You see, it is a little about who you know. But the flip side of that rather icky coin is that in this day and age, it's pretty easy to get to know anyone. Following through Livejournal blog links I came upon Nick Mamatas, whose first novel, Move Under Ground, had just been released. I asked him who he would recommend submitting to, and he gave me a list, all of which names I knew all too well. In the first extraordinary act of kindness to which I owe my career, Nick asked to see my first chapters, liked them, and sent them along to his editor at Prime Books, Sean Wallace. Sean snapped up The Labyrinth as well as my second novel, Yume no Hon: The Book of Dreams, but when he came upon the first of a funny little fantasy series, he was reluctant to acquire it. Enter second act of kindness: he sent it to the woman who was to become my editor at Bantam Spectra, believing it to be more commercial and therefore the one book of mine that might make it in the shark-filled ocean of those fabled Big New York Houses.

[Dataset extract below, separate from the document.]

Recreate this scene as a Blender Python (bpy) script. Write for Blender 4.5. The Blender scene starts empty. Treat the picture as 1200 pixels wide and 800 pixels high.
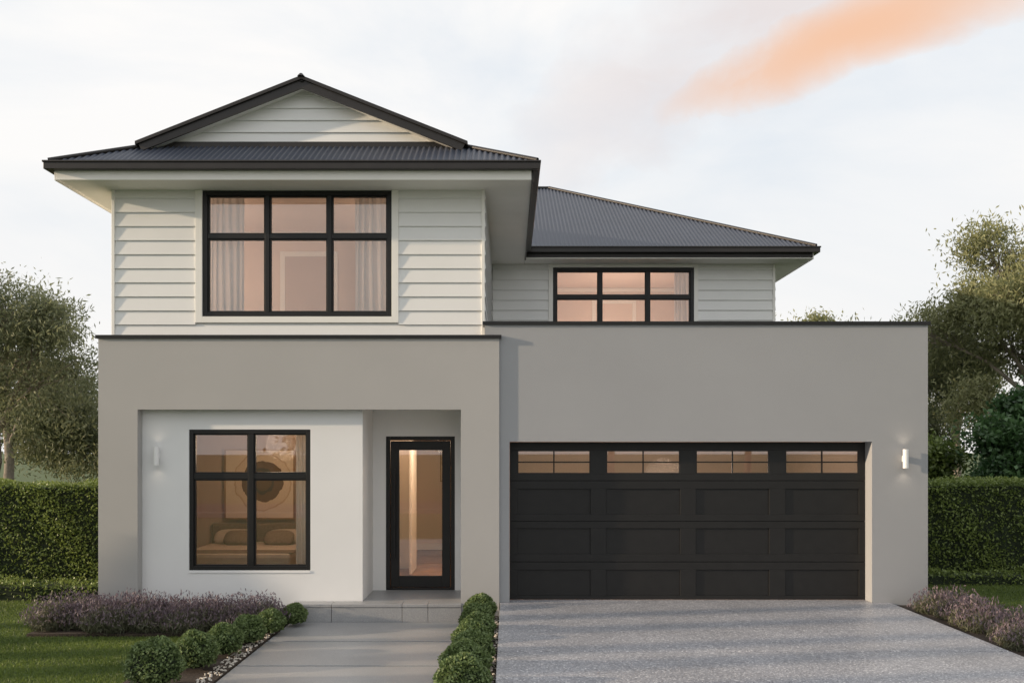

Over the next year and a half I worked with Prime on those two books, and then a third, and two poetry collections. I waited, and waited. 18 months later the contract came through, and with it in hand I made my first call to an agent, and The Orphan's Tales started its journey into the world.

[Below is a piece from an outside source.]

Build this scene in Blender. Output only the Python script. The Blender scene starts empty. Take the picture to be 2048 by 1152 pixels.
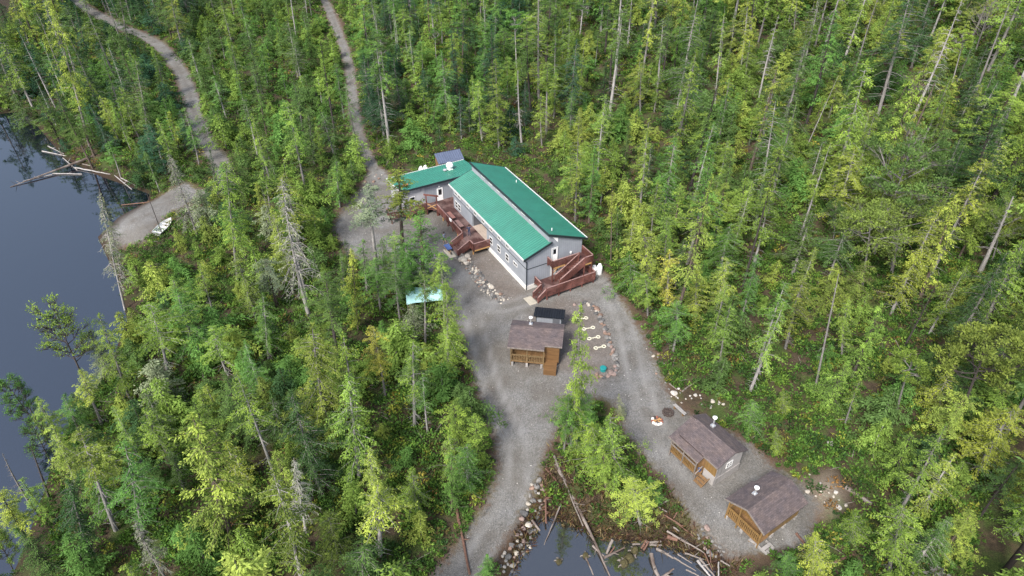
import bpy, math, random
import numpy as np
from mathutils import Vector, Matrix

random.seed(7)
RNG = np.random.default_rng(11)
SC = bpy.context.scene
COL = SC.collection
R = math.radians

# ------------------------------------------------------------------ camera, sky, sun, exposure
FPX, CAM_H, PITCH = 1366.0, 52.0, R(37.55)      # focal length in photo pixels, drone height, tilt below the horizon
cam_data = bpy.data.cameras.new('camera')
cam_data.sensor_width = 36.0
cam_data.lens = FPX / 2048.0 * 36.0
cam_data.clip_start, cam_data.clip_end = 0.5, 3000
cam = bpy.data.objects.new('camera', cam_data)
COL.objects.link(cam)
cam.location = (0, 0, CAM_H)
cam.rotation_euler = (math.pi / 2 - PITCH, 0, 0)
SC.camera = cam

SUN_EL, SUN_AZ = R(47), R(-150)                 # sun high behind the camera, to its left (azimuth from +Y, clockwise)
world = bpy.data.worlds.new('World')
SC.world = world
world.use_nodes = True
wn, wl = world.node_tree.nodes, world.node_tree.links
sky = wn.new('ShaderNodeTexSky')
sky.sky_type = 'NISHITA'
sky.sun_disc = False
sky.sun_elevation = SUN_EL
sky.sun_rotation = SUN_AZ
sky.air_density, sky.dust_density, sky.ozone_density = 1.0, 3.0, 1.0
hs = wn.new('ShaderNodeHueSaturation')
hs.inputs['Saturation'].default_value = 0.82    # thin even cloud over the blue
wl.new(sky.outputs[0], hs.inputs['Color'])
wl.new(hs.outputs[0], wn['Background'].inputs['Color'])
wn['Background'].inputs['Strength'].default_value = 0.12

sd = bpy.data.lights.new('sun', 'SUN')
sd.energy, sd.angle, sd.color = 2.5, R(15), (1.0, 0.96, 0.9)
sun = bpy.data.objects.new('sun', sd)
COL.objects.link(sun)
_sv = Vector((math.sin(SUN_AZ) * math.cos(SUN_EL), math.cos(SUN_AZ) * math.cos(SUN_EL), math.sin(SUN_EL)))
sun.rotation_euler = _sv.to_track_quat('Z', 'Y').to_euler()
sun.location = (-60, -20, 120)

SC.view_settings.view_transform = 'Standard'
SC.view_settings.look = 'None'
SC.view_settings.exposure = 1.12
SC.view_settings.gamma = 1.0
SC.render.engine = 'CYCLES'
SC.cycles.max_bounces = 6
SC.cycles.diffuse_bounces = 3
SC.cycles.glossy_bounces = 2
SC.cycles.transmission_bounces = 3
SC.cycles.transparent_max_bounces = 4

# ------------------------------------------------------------------ naming helpers
def tag(o, label=None, cat=None, group=None, kind=None):
    if label: o['label'] = label
    if cat: o['category'] = cat
    if group: o['group'] = group
    if kind: o['kind'] = kind
    return o

def empty(name, loc, rz=0.0):
    o = bpy.data.objects.new(name, None)
    o.empty_display_size = 0.3
    o.location = loc
    o.rotation_euler = (0, 0, rz)
    COL.objects.link(o)
    return o

def link_mesh(name, me, parent=None, loc=None, rot=None, scale=None):
    o = bpy.data.objects.new(name, me)
    COL.objects.link(o)
    if parent is not None: o.parent = parent
    if loc is not None: o.location = loc
    if rot is not None: o.rotation_euler = rot
    if scale is not None: o.scale = scale
    return o

# ------------------------------------------------------------------ materials
def nodes_of(name):
    m = bpy.data.materials.new(name)
    m.use_nodes = True
    nt = m.node_tree
    return m, nt.nodes, nt.links, nt.nodes['Principled BSDF']

def setp(p, **k):
    for a, v in k.items():
        p.inputs[a.replace('_', ' ')].default_value = v

def noise(n, l, scale, detail=4, rough=0.55, vec=None):
    t = n.new('ShaderNodeTexNoise')
    t.inputs['Scale'].default_value = scale
    t.inputs['Detail'].default_value = detail
    t.inputs['Roughness'].default_value = rough
    if vec is not None: l.new(vec, t.inputs['Vector'])
    return t

def ramp(n, l, fac, stops):
    r = n.new('ShaderNodeValToRGB')
    e = r.color_ramp.elements
    while len(e) < len(stops): e.new(0.5)
    for i, (p, c) in enumerate(stops):
        e[i].position = p
        e[i].color = (*c, 1) if len(c) == 3 else c
    l.new(fac, r.inputs[0])
    return r

def mixc(n, l, fac, a, b, mode='MIX'):
    m = n.new('ShaderNodeMix')
    m.data_type = 'RGBA'
    m.blend_type = mode
    for s, v in ((0, fac), (6, a), (7, b)):
        if isinstance(v, (int, float)): m.inputs[s].default_value = v
        elif isinstance(v, tuple): m.inputs[s].default_value = (*v, 1) if len(v) == 3 else v
        else: l.new(v, m.inputs[s])
    return m.outputs[2]

def math_n(n, l, op, a, b=None):
    m = n.new('ShaderNodeMath')
    m.operation = op
    for i, v in enumerate((a, b)):
        if v is None: continue
        if isinstance(v, (int, float)): m.inputs[i].default_value = v
        else: l.new(v, m.inputs[i])
    return m.outputs[0]

def bump(n, l, p, height, strength=0.4, dist=0.05):
    b = n.new('ShaderNodeBump')
    b.inputs['Strength'].default_value = strength
    b.inputs['Distance'].default_value = dist
    l.new(height, b.inputs['Height'])
    l.new(b.outputs[0], p.inputs['Normal'])

def mat_simple(name, col, rough=0.7, var=0.15, scale=6.0, metal=0.0, spec=0.4, bumpy=0.0):
    m, n, l, p = nodes_of(name)
    tc = n.new('ShaderNodeTexCoord')
    t = noise(n, l, scale, 5, 0.6, tc.outputs['Object'])
    c = ramp(n, l, t.outputs['Fac'], [(0.25, tuple(x * (1 - var) for x in col)), (0.75, tuple(min(1, x * (1 + var)) for x in col))])
    l.new(c.outputs[0], p.inputs['Base Color'])
    setp(p, Roughness=rough, Metallic=metal)
    p.inputs['Specular IOR Level'].default_value = spec
    if bumpy: bump(n, l, p, t.outputs['Fac'], bumpy, 0.03)
    return m

def mat_wood(name, col, dark=0.6, board=7.0, axis=0, rough=0.6, weather=None):
    """Boards: streaks drawn out along one object axis, each board its own tone."""
    m, n, l, p = nodes_of(name)
    tc = n.new('ShaderNodeTexCoord')
    mp = n.new('ShaderNodeMapping')
    sc = [board, board, board]
    sc[axis] = 0.6
    mp.inputs['Scale'].default_value = sc
    l.new(tc.outputs['Object'], mp.inputs[0])
    t = noise(n, l, 1.3, 6, 0.65, mp.outputs[0])
    t2 = noise(n, l, 0.7, 3, 0.5, tc.outputs['Object'])
    c = ramp(n, l, t.outputs['Fac'], [(0.28, tuple(x * dark for x in col)), (0.72, tuple(min(1, x * 1.2) for x in col))])
    out = c.outputs[0]
    if weather:
        w = ramp(n, l, t2.outputs['Fac'], [(0.42, (0, 0, 0)), (0.62, (1, 1, 1))])
        out = mixc(n, l, w.outputs[0], out, weather)
    l.new(out, p.inputs['Base Color'])
    setp(p, Roughness=rough)
    bump(n, l, p, t.outputs['Fac'], 0.3, 0.02)
    return m

M = {}
def mat_siding(name, col):
    m, n, l, p = nodes_of(name)
    tc = n.new('ShaderNodeTexCoord')
    sep = n.new('ShaderNodeSeparateXYZ')
    l.new(tc.outputs['Object'], sep.inputs[0])
    s = math_n(n, l, 'ADD', sep.outputs[0], sep.outputs[1])
    fr = math_n(n, l, 'FRACT', math_n(n, l, 'MULTIPLY', s, 3.28))
    groove = math_n(n, l, 'LESS_THAN', fr, 0.07)
    t = noise(n, l, 0.8, 5, 0.6, tc.outputs['Object'])
    t2 = noise(n, l, 14, 3, 0.6, tc.outputs['Object'])
    c = ramp(n, l, t.outputs['Fac'], [(0.3, tuple(x * 0.88 for x in col)), (0.7, tuple(x * 1.1 for x in col))])
    c2 = mixc(n, l, 0.12, c.outputs[0], t2.outputs['Color'], 'OVERLAY')
    g = mixc(n, l, groove, c2, tuple(x * 0.72 for x in col))
    l.new(g, p.inputs['Base Color'])
    setp(p, Roughness=0.75)
    return m
M['siding'] = mat_siding('grey_siding', (0.27, 0.29, 0.325))
M['siding_dark'] = mat_simple('entry_wall', (0.10, 0.105, 0.12), 0.8)
M['old_siding'] = mat_wood('old_grey_siding', (0.30, 0.30, 0.33), 0.6, 3.0, 2, 0.85, (0.42, 0.42, 0.44))
M['trim'] = mat_simple('white_trim', (0.58, 0.58, 0.575), 0.5, 0.06)
M['fascia'] = mat_simple('dark_fascia', (0.018, 0.028, 0.032), 0.45, 0.2)
M['concrete'] = mat_simple('pale_concrete', (0.66, 0.64, 0.61), 0.85, 0.14, 2.5, bumpy=0.2)
M['pad'] = mat_simple('concrete_pad', (0.36, 0.33, 0.27), 0.9, 0.14, 3.0, bumpy=0.2)
def mat_glass():
    m, n, l, p = nodes_of('window_glass')
    setp(p, Base_Color=(0.012, 0.016, 0.02, 1), Roughness=0.06)
    p.inputs['Specular IOR Level'].default_value = 0.8
    return m
M['glass'] = mat_glass()
def mat_roof_green():
    m, n, l, p = nodes_of('green_metal_roof')
    tc = n.new('ShaderNodeTexCoord')
    t = noise(n, l, 0.45, 6, 0.6, tc.outputs['Object'])
    mp = n.new('ShaderNodeMapping')
    mp.inputs['Scale'].default_value = (3.0, 0.25, 0.25)
    l.new(tc.outputs['Object'], mp.inputs[0])
    t2 = noise(n, l, 2.0, 5, 0.65, mp.outputs[0])
    c = ramp(n, l, t.outputs['Fac'], [(0.3, (0.010, 0.150, 0.098)), (0.7, (0.015, 0.195, 0.130))])
    c2 = ramp(n, l, t2.outputs['Fac'], [(0.35, (0.85, 0.85, 0.85)), (0.7, (1.06, 1.06, 1.06))])
    t3 = noise(n, l, 5.5, 6, .75, tc.outputs['Object'])
    dirt = ramp(n, l, t3.outputs['Fac'], [(.60, (0, 0, 0)), (.78, (1, 1, 1))])
    col = mixc(n, l, 1.0, c.outputs[0], c2.outputs[0], 'MULTIPLY')
    l.new(mixc(n, l, math_n(n, l, 'MULTIPLY', dirt.outputs[0], .35), col, (.06, .075, .045)), p.inputs['Base Color'])
    r = ramp(n, l, t2.outputs['Fac'], [(0.3, (0.40, 0.40, 0.40)), (0.7, (0.52, 0.52, 0.52))])
    l.new(r.outputs[0], p.inputs['Roughness'])
    p.inputs['IOR'].default_value = 2.1
    p.inputs['Specular IOR Level'].default_value = .5
    return m
M['roof'] = mat_roof_green()
M['grey_roof'] = mat_simple('blue_grey_metal_roof', (0.085, 0.105, 0.16), 0.4, 0.12, 1.0, spec=0.5)
M['black_roof'] = mat_simple('black_metal_roof', (0.010, 0.012, 0.017), 0.4, 0.2, 1.5)
def mat_shingle():
    m, n, l, p = nodes_of('brown_shingles')
    tc = n.new('ShaderNodeTexCoord')
    br = n.new('ShaderNodeTexBrick')
    br.inputs['Scale'].default_value = 1.0
    br.inputs['Brick Width'].default_value = 0.33
    br.inputs['Row Height'].default_value = 0.14
    br.inputs['Mortar Size'].default_value = 0.008
    br.inputs['Color1'].default_value = (0.080, 0.066, 0.066, 1)
    br.inputs['Color2'].default_value = (0.128, 0.104, 0.102, 1)
    br.inputs['Mortar'].default_value = (0.06, 0.045, 0.045, 1)
    l.new(tc.outputs['Object'], br.inputs['Vector'])
    t = noise(n, l, 0.9, 5, 0.65, tc.outputs['Object'])
    t2 = noise(n, l, 9, 4, 0.7, tc.outputs['Object'])
    c = ramp(n, l, t.outputs['Fac'], [(0.3, (0.72, 0.74, 0.82)), (0.7, (1.2, 1.12, 1.05))])
    c2 = ramp(n, l, t2.outputs['Fac'], [(0.3, (0.75, 0.75, 0.75)), (0.7, (1.2, 1.2, 1.2))])
    a = mixc(n, l, 1.0, br.outputs['Color'], c.outputs[0], 'MULTIPLY')
    l.new(mixc(n, l, 1.0, a, c2.outputs[0], 'MULTIPLY'), p.inputs['Base Color'])
    setp(p, Roughness=0.9)
    bump(n, l, p, t2.outputs['Fac'], 0.4, 0.02)
    return m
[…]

This may not be how you're supposed to do it, but it's how it gets done, more often than not these days.

I think hardly an interview has gone by in which I have not been asked what the difference is between working with a Big New York House and a small press. The biggest one is like the elephant in the room no one wants to make eye contact with: money. A big press will pay you enough to live on (for awhile) and a small press can rarely afford to. But it's not quite that simple, because small presses offer what big presses cannot in order to fill the attraction gap, and that thing is control. In my years at Prime I chose all of my own covers, farming our work to artists I knew just needed a little exposure to make their name. My contracts were looser and granted me more rights. I was consulted far more often about the final form of the book. These are all good things. There is also less pressure to be a bestseller: a book that sells 5000 copies is a failure for a big press, but a smashing success for a small imprint. At times, more personal attention and publicity will be spent on a single book--but don't mistake me, the publicity a big press can put behind any given novel is enormous; it just isn't always your novel that gets it. However, these days, even small presses publish dozens of books a year, it is possible it won't be your book there, either. (The solution to that, by the way, is an easy one: never assume anyone else will do your publicity. Do it yourself, hit the street and the internet hard, and don't give up.)

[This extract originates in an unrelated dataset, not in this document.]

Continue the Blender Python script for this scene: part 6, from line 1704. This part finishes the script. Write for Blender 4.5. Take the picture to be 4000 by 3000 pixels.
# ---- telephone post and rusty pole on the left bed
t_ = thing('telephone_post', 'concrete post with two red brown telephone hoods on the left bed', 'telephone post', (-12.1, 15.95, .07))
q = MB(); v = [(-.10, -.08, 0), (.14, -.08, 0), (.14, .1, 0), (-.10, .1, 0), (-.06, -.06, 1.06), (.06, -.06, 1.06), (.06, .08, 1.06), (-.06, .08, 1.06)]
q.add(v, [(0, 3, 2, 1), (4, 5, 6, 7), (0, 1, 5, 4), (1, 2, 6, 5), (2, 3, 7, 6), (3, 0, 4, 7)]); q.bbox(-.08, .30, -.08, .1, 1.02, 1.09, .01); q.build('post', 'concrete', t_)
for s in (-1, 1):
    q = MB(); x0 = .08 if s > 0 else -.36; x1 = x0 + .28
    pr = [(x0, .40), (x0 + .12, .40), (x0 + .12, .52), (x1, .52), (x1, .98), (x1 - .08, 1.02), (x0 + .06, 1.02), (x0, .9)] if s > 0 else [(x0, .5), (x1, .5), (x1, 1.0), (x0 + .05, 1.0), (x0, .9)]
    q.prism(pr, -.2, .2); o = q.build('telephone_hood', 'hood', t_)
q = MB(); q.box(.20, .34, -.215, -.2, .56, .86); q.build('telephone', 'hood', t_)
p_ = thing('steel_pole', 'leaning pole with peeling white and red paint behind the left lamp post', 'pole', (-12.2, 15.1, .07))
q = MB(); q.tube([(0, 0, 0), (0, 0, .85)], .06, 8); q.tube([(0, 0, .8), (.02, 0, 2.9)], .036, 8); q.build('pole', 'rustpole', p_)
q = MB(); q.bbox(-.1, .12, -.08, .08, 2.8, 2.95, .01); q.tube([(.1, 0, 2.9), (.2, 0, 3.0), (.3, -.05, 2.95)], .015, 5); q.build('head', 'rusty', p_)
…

I have been extrordinarily lucky at Bantam. My editor is wonderful, and the decisions she made with regards to cover art and interior illustrations were dead on, I have had nothing to complain about. It might have gone the other way. I love working with her, and hope that I will for awhile. But it's a brutal, pitiless business, and the small presses are not only a great place to start--I know hardly a working writer who didn't start there--but when your sales slip, and they probably will, it's often the small presses that will catch you, and keep your words in the world. They are the small angels of publishing, and without them a great many marvelous things would have failed to find a printed page. In this day and age, it is ridiculous not to have solid contacts in the independent press. It's like a stock portfolio--if you aren't diversified, you're just one market dip away from a long leap out the window. The author starting out today has to be incredibly savvy, have at least 6 aces in her pocket, and have contacts at as many presses as she can--no matter what their size. With a decent online audience, she can make a book by even the smallest press profitable for both herself and employers.

And you know what? That's not so hard to do as all that. I started out with an unsellable book, a small press took a risk on me, and a slim three years later I won the Tiptree Award and was nominated for the World Fantasy Award. It can happen, it does happen, it can happen fast--and I'll tell you how to do it. Between you and me, you know.

Make yourself indispensable. Ask yourself this: if you stopped writing tomorrow, would the market be any less for lack of you? Is what you're writing different and dynamic enough that no one else can do what you do, that if a press wants X, they know to go directly to you, do not pass Go, do not consider other sources? It should be. That's how you make a career.

Catherynne M. Valente

4 comments:

Kelly McCullough said...

Hey, is this mic on? Surely somebody among our readers has some questions on small press for Catherynne.

Especially now that I've broken the barrier of being the first to post in the blank space. I also wanted to thank Catherynne for coming by with a great post.

Michael Damian Thomas said...

Hi Catherynne,

Thanks for the wonderful blog about small presses. Did you ever find that there was a stigma attached to working with independent presses from other authors, agents, and editors?

Anonymous said...

Michael--

Not at all. The only issue that ever came up was the habit new authors sometimes have of selling several books at once to a small press just because they offer, which locks them in for years and doesn't allow them to use any one book as a launchpad to bigger presses. After every independent press book an author should evaluate their situation and see if they can get more for the next book--more money, more exposure, more publicity. That doesn't always mean a bigger press, nor does it mean you can marry up to one at any time, but it sometimes does.

But no, the independent press is a very respectable place these days, and I've never had any backlash about my time there.

--Cat

Anonymous said...

Thanks for the post! I had heard of the "stronger control" aspect of the independent presses, but had forgot about it.

I'm curious how the traditional channels would work for them. Would agents even bother to submit them, for the lack of advance?

Also, how skilled are the independent presses? Do most of them give the material the same amount of effort... or do they just keep the details up to the authors? I suppose it varies, but in general?

Is it even more difficult to find reputable independent presses and avoid the scammers? Do many of them stay around for very long?

They certainly seem to pop up all over the place, but how many of them have longevity to them?